When they released this proposal last year, the higher education community generally disagreed with their criteria. One strong critic is Drew Faust, the president at Harvard University. Here are some measurements she thinks are important to consider:

Measurement: Jobs, but not salaries.

Faust is not opposed to focusing on kinds of work students can do after they graduate. However, she believes emphazing earnings at a first job distorts the picture.

“Some of our economists at Harvard have done analysis of this, and find that you really only begin to get an accurate reflection of lifetime earnings if you look at 10 years out. So I think they’re looking hard at more nuanced ways of measuring output of education.”

Measurement: The percentage of students on financial aid.

Of course, she cites the stats from Harvard: They accepted 5.9 percent of the 24,294 applicants for the entering class of 2014, and Faust says they have expanded financial aid programs so that those select few can actually afford to enroll.

“We have a financial aid policy that supports 60 percent of our undergraduates,” she said. “They pay an average of $12,000 a year.”

Faust also said that about 20 percent of Harvard’s class makes no parental or family contribution at all.

Measurement: How digital-forward teaching is.

The big push at Harvard right now is digital — Harvard edX, where anyone can take classes from their computer. Faust says this provides acess to the knowledge and research for students, researchers and educators around the globe. 

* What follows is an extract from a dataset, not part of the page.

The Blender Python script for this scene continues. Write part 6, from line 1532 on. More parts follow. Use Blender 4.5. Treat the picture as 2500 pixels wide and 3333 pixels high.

“We get many students from Asia and Europe,” she says, “and our students expect to live their lives and practice their professions and fields in a global environment.”

Faust also says learning and “the fundamental value of learning and challenging ourselves in the realm of research and relating our research and teaching” are key principles to any education system. She thinks its better to focus on how education and learning can better a student, rather than how much they will make.